## START Data block
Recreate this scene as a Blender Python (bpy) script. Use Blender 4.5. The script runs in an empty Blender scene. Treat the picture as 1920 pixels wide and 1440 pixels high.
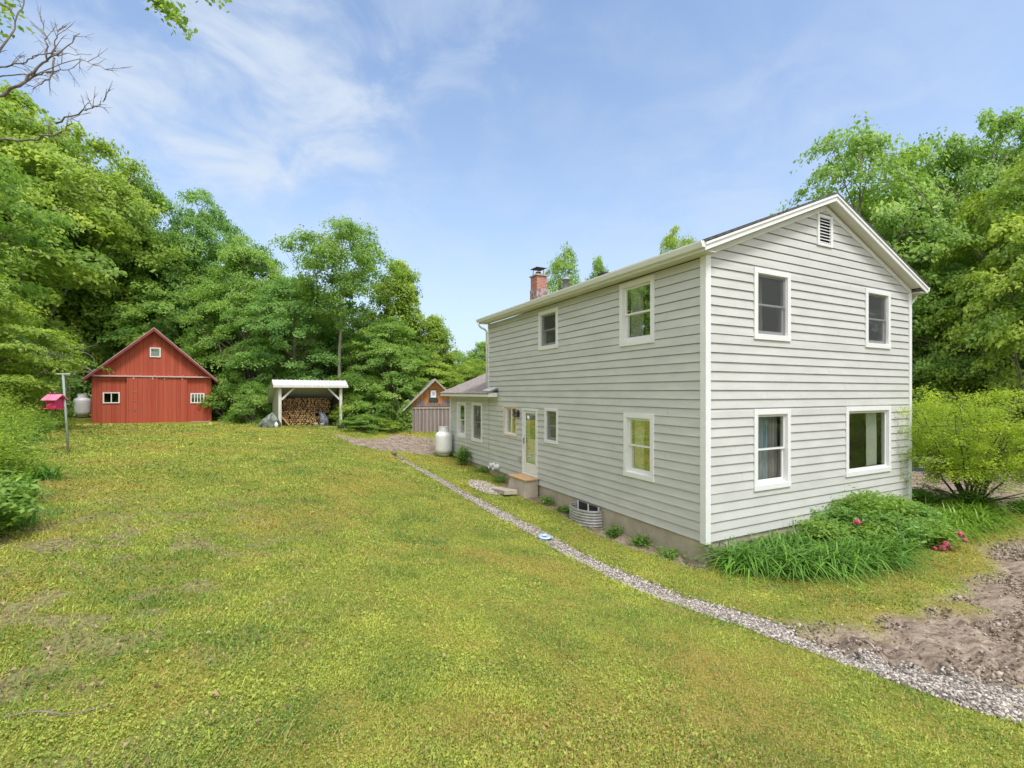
import bpy, math, random
import numpy as np
from math import radians, sin, cos, pi
from mathutils import Vector, Matrix
S = bpy.context.scene; COL = S.collection
# ---------------------------------------------------------------- camera
cam = bpy.data.cameras.new('camera'); co = bpy.data.objects.new('camera', cam); COL.objects.link(co)
co.location = (0, 0, 3.0); co.rotation_euler = (radians(90), 0, 0)
cam.sensor_width = 36; cam.lens = 36*882/1920; cam.shift_y = 15/1920
cam.clip_start = .05; cam.clip_end = 3000
S.camera = co
S.view_settings.view_transform = 'Standard'; S.view_settings.look = 'None'
S.view_settings.exposure = 0.98; S.view_settings.gamma = 1
# ---------------------------------------------------------------- sky and sun
SUN_EL, SUN_AZ = radians(60), math.atan2(.45, -.80)          # light comes from behind right of the camera, high
w = bpy.data.worlds.new('World'); S.world = w; w.use_nodes = True
nt = w.node_tree; nt.nodes.clear(); N = nt.nodes.new; L = nt.links.new
out = N('ShaderNodeOutputWorld'); bg = N('ShaderNodeBackground'); L(bg.outputs[0], out.inputs[0])
bg.inputs[1].default_value = .115
sky = N('ShaderNodeTexSky'); sky.sky_type = 'NISHITA'; sky.sun_disc = False
sky.sun_elevation = SUN_EL; sky.sun_rotation = SUN_AZ; sky.air_density = 1.0; sky.dust_density = 1.4; sky.ozone_density = 2.2
tc = N('ShaderNodeTexCoord')
sep = N('ShaderNodeSeparateXYZ'); L(tc.outputs['Generated'], sep.inputs[0])
def M(op, a, b=None, c=None, tree=None):
    n = nt.nodes.new('ShaderNodeMath'); n.operation = op
    for i, v in enumerate((a, b, c)):
        if v is None: continue
        if isinstance(v, (int, float)): n.inputs[i].default_value = v
        else: nt.links.new(v, n.inputs[i])
    return n.outputs[0]
zz = M('ADD', M('MAXIMUM', sep.outputs[2], 0.0), .22)
comb = N('ShaderNodeCombineXYZ'); L(M('DIVIDE', sep.outputs[0], zz), comb.inputs[0]); L(M('DIVIDE', sep.outputs[1], zz), comb.inputs[1])
comb.inputs[2].default_value = 8.2
n1 = N('ShaderNodeTexNoise'); n1.inputs['Scale'].default_value = 4.2; n1.inputs['Detail'].default_value = 9; n1.inputs['Roughness'].default_value = .56; n1.inputs['Distortion'].default_value = .5
L(comb.outputs[0], n1.inputs['Vector'])
def lobe(px, py, r, s):
    d = Vector(((px-960)/882, 1, (735-py)/882)).normalized()
    vm = N('ShaderNodeVectorMath'); vm.operation = 'DISTANCE'; L(tc.outputs['Generated'], vm.inputs[0]); vm.inputs[1].default_value = d
    return M('MULTIPLY', M('EXPONENT', M('MULTIPLY', M('POWER', M('DIVIDE', vm.outputs['Value'], r), 2.0), -1.0)), s)
acc = .0
for l_ in ((390, 100, .14, .20), (400, 190, .12, .18), (650, 125, .11, .21), (560, 270, .17, .16), (300, 245, .12, .12), (900, 45, .13, .10), (170, 60, .12, .10), (1330, 330, .16, .05), (1620, 190, .2, .06), (1000, 380, .5, .04)):
    acc = M('ADD', lobe(*l_), acc)
mr = N('ShaderNodeMapRange'); mr.interpolation_type = 'SMOOTHSTEP'; L(n1.outputs[0], mr.inputs[0])
mr.inputs[1].default_value = .36; mr.inputs[2].default_value = .70; mr.inputs[3].default_value = 0; mr.inputs[4].default_value = 1
mx = N('ShaderNodeMixRGB'); L(M('MULTIPLY', mr.outputs[0], M('MINIMUM', M('MULTIPLY', acc, 3.6), .85)), mx.inputs[0]); mx.inputs[2].default_value = (3.25, 3.65, 4.2, 1)
hz = N('ShaderNodeMixRGB')                                       # milky summer air low in the sky
L(M('MULTIPLY', M('POWER', M('SUBTRACT', 1.0, M('MAXIMUM', sep.outputs[2], 0.0)), 2.6), .88), hz.inputs[0]); hz.inputs[2].default_value = (2.9, 3.35, 3.95, 1)
tn = N('ShaderNodeMixRGB'); tn.blend_type = 'MULTIPLY'; tn.inputs[0].default_value = 1; tn.inputs[2].default_value = (1.22, 1.22, 1.2, 1)
L(sky.outputs[0], tn.inputs[1]); L(tn.outputs[0], hz.inputs[1]); L(hz.outputs[0], mx.inputs[1]); 
bk = N('ShaderNodeMixRGB'); bk.inputs[2].default_value = (6.6, 6.6, 6.5, 1)   # unseen cloud sheet, added overhead and behind the viewer as neutral fill light
mb_ = N('ShaderNodeMapRange'); mb_.interpolation_type = 'SMOOTHSTEP'; L(M('SUBTRACT', sep.outputs[1], M('MULTIPLY', M('MAXIMUM', M('SUBTRACT', sep.outputs[2], .66), 0.0), 3.0)), mb_.inputs[0])
mb_.inputs[1].default_value = .42; mb_.inputs[2].default_value = .05; mb_.inputs[3].default_value = 0; mb_.inputs[4].default_value = .9
L(mb_.outputs[0], bk.inputs[0]); L(mx.outputs[0], bk.inputs[1]); L(bk.outputs[0], bg.inputs[0])
sl = bpy.data.lights.new('sun', 'SUN'); sl.energy = 1.6; sl.angle = radians(14); sl.color = (1, .965, .92)
so = bpy.data.objects.new('sun', sl); COL.objects.link(so)
sd = Vector((sin(SUN_AZ)*cos(SUN_EL), cos(SUN_AZ)*cos(SUN_EL), sin(SUN_EL)))
so.rotation_euler = sd.to_track_quat('Z', 'Y').to_euler(); so.location = sd*50
S.cycles.max_bounces = 6; S.cycles.transparent_max_bounces = 8; S.cycles.diffuse_bounces = 4; S.cycles.glossy_bounces = 3

# ---------------------------------------------------------------- helpers
rng = np.random.default_rng(7); random.seed(7)
def prop(o, label=None, cat=None, group=None, kind=None):
    if label: o['label'] = label
    if cat: o['category'] = cat
    if group: o['group'] = group
    if kind: o['kind'] = kind
    return o
def empty(name, loc=(0, 0, 0), rz=0, label=None, cat=None, group=None):
    o = bpy.data.objects.new(name, None); COL.objects.link(o); o.location = loc; o.rotation_euler = (0, 0, rz); o.empty_display_size = .2
    return prop(o, label, cat, group)
def link(name, me, parent=None, loc=(0, 0, 0), rot=(0, 0, 0), scale=(1, 1, 1)):
    o = bpy.data.objects.new(name, me); COL.objects.link(o); o.location = loc; o.rotation_euler = rot; o.scale = scale
    if parent: o.parent = parent
    return o
class MB:
    def __init__(s): s.v = []; s.f = []; s.m = []; s.T = None; s.mi = 0; s.sm = []
    def add(s, vs, fs, smooth=False):
        b = len(s.v)
        for p in vs: s.v.append(tuple(s.T @ Vector(p)) if s.T else tuple(p))
        for f in fs: s.f.append([b+i for i in f]); s.m.append(s.mi); s.sm.append(smooth)
        return s
    def box(s, x0, x1, y0, y1, z0, z1):
        return s.add([(x0,y0,z0),(x1,y0,z0),(x1,y1,z0),(x0,y1,z0),(x0,y0,z1),(x1,y0,z1),(x1,y1,z1),(x0,y1,z1)],
                     [(0,3,2,1),(4,5,6,7),(0,1,5,4),(1,2,6,5),(2,3,7,6),(3,0,4,7)])
    def prism(s, poly, h, axis='z', z0=0):
        n = len(poly)
        def P(a, b, c): return {'z': (a, b, c), 'y': (a, c, b), 'x': (c, a, b)}[axis]
        vs = [P(a, b, z0) for a, b in poly]+[P(a, b, z0+h) for a, b in poly]
        return s.add(vs, [tuple(range(n))[::-1], tuple(range(n, 2*n))]+[(i, (i+1) % n, n+(i+1) % n, n+i) for i in range(n)])
    def tube(s, pts, rad, n=8, cap=True):
        pts = [Vector(p) for p in pts]; rad = rad if hasattr(rad, '__len__') else [rad]*len(pts)
        vs = []; fs = []; k = len(pts)
        prev = None
        for i, p in enumerate(pts):
            d = (pts[min(i+1, k-1)]-pts[max(i-1, 0)]).normalized()
            a = d.orthogonal().normalized() if prev is None else (prev-d*prev.dot(d)).normalized()
            prev = a; b = d.cross(a)
            for j in range(n):
                t = 2*pi*j/n; vs.append(p+(a*cos(t)+b*sin(t))*rad[i])
        for i in range(k-1):
            for j in range(n): fs.append((i*n+j, i*n+(j+1) % n, (i+1)*n+(j+1) % n, (i+1)*n+j))
        if cap: fs.append(tuple(range(n))[::-1]); fs.append(tuple(range((k-1)*n, k*n)))
        return s.add(vs, fs, True)
    def lathe(s, prof, n=24, c=(0, 0, 0)):
        vs = [(c[0]+r*cos(2*pi*j/n), c[1]+r*sin(2*pi*j/n), c[2]+z) for r, z in prof for j in range(n)]
        fs = [(i*n+j, i*n+(j+1) % n, (i+1)*n+(j+1) % n, (i+1)*n+j) for i in range(len(prof)-1) for j in range(n)]
        return s.add(vs, fs, True)
    def build(s, name, mats, parent=None, bevel=0, **k):
        me = bpy.data.meshes.new(name); me.from_pydata(s.v, [], s.f)
        for m in (mats if isinstance(mats, (list, tuple)) else [mats]): me.materials.append(m)
        me.polygons.foreach_set('material_index', s.m); me.polygons.foreach_set('use_smooth', s.sm); me.update()
        o = link(name, me, parent, **k)
        if bevel:
            b = o.modifiers.new('bevel', 'BEVEL'); b.width = bevel; b.segments = 2; b.limit_method = 'ANGLE'
        return o
def mesh_np(name, V, F, mat, tint=None, attrs=None, smooth=False):
    me = bpy.data.meshes.new(name); nv, nf, k = len(V), len(F), F.shape[1]
    me.vertices.add(nv); me.vertices.foreach_set('co', np.ascontiguousarray(V, dtype=np.float32).ravel())
    me.loops.add(nf*k); me.loops.foreach_set('vertex_index', np.ascontiguousarray(F, dtype=np.int32).ravel())
    me.polygons.add(nf); me.polygons.foreach_set('loop_start', np.arange(0, nf*k, k, dtype=np.int32))
    me.update(calc_edges=True)
    if smooth: me.polygons.foreach_set('use_smooth', np.ones(nf, dtype=bool))
    if tint is not None: attrs = dict(attrs or {}, tint=tint)
    for kx, a in (attrs or {}).items():
        at = me.attributes.new(kx, 'FLOAT', 'POINT'); at.data.foreach_set('value', np.asarray(a, dtype=np.float32))
    me.materials.append(mat); return me
def vnoise(x, y, seed=0):
    x = np.asarray(x, float); y = np.asarray(y, float)
    xi = np.floor(x).astype(np.int64); yi = np.floor(y).astype(np.int64); fx = x-xi; fy = y-yi
    fx = fx*fx*(3-2*fx); fy = fy*fy*(3-2*fy)
    def h(a, b):
        n = (a*374761393+b*668265263+seed*982451653) & 0xffffffff
        n = ((n ^ (n >> 13))*1274126177) & 0xffffffff
        return ((n ^ (n >> 16)) & 0xffff)/65535.
    return (h(xi, yi)*(1-fx)+h(xi+1, yi)*fx)*(1-fy)+(h(xi, yi+1)*(1-fx)+h(xi+1, yi+1)*fx)*fy
def fbm(x, y, seed=0, o=4):
    r = 0; a = .5; t = 0
    for i in range(o): r = r+a*vnoise(x*2**i, y*2**i, seed+i*17); t += a; a *= .5
    return r/t
def sstep(a, b, x): t = np.clip((x-a)/(b-a), 0, 1); return t*t*(3-2*t)
def poly_sd(x, y, P):                                        # signed distance, negative inside
    P = np.array(P, float); d = np.full(np.shape(x), 1e9); ins = np.zeros(np.shape(x), bool)
    for i in range(len(P)):
        a = P[i]; b = P[(i+1) % len(P)]; e = b-a
        t = np.clip(((x-a[0])*e[0]+(y-a[1])*e[1])/(e@e), 0, 1)
        d = np.minimum(d, np.hypot(x-a[0]-t*e[0], y-a[1]-t*e[1]))
        c = ((a[1] > y) != (b[1] > y)) & (x < (b[0]-a[0])*(y-a[1])/(b[1]-a[1]+1e-12)+a[0]); ins ^= c
    return np.where(ins, -d, d)
def line_d(x, y, P):
    d = np.full(np.shape(x), 1e9)
    for a, b in zip(P[:-1], P[1:]):
        a = np.array(a); b = np.array(b); e = b-a
        t = np.clip(((x-a[0])*e[0]+(y-a[1])*e[1])/(e@e), 0, 1); d = np.minimum(d, np.hypot(x-a[0]-t*e[0], y-a[1]-t*e[1]))
    return d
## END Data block
Scan the data above; copy every line where "scene" appears.

Recreate this scene as a Blender Python (bpy) script. Use Blender 4.5. The script runs in an empty Blender scene. Treat the picture as 1920 pixels wide and 1440 pixels high.
S = bpy.context.scene; COL = S.collection